After Glick laid this groundwork, Zehtabchi described her entry into the world of documentary. Although she has made a film about the Special Olympics (entitled Special O, which can be seen here), Zehtabchi concentrated on the production and exhibition of Period. End of Sentence (the trailer is online). 

This is her Oscar-winning short describing a group of rural women whose lives transform with through a low-tech sanitary pad-making machine. Zehtabchi described the production process, starting with an invitation to shoot the film for a crowdfunding project based in a Los Angeles area high school. Being an Iranian-American refugee, she was well aware of the pitfalls of white savior narratives and concentrated wholly on the lives of the girls and women of this village near New Delhi. 
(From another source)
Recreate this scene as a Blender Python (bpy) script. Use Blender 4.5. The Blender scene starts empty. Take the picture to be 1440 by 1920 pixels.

During the Question and Answer period, Zehtabchi and Glick talked at length about the crucial link between filmmakers and audiences for the social documentary. Zehtabchi described the outsized importance small film festival showings can have as a first step to a larger audience. In the example of Period. End of Sentence, the Cleveland International Film Festival qualified her for the Academy Awards, which in turn led to global distribution by Netflix. While gave the film a global platform, which leveraged the purchase of more machines for more villages and even other countries, Zehtabchi and Glick also described the downsides and disappointments of OTT streaming. These included losing control over the film’s rights, and a lack of access to the audience data collected by the corporation. The evening’s conversation made it clear that online crowdfunding and streaming platforms constituted a new era in the social documentary.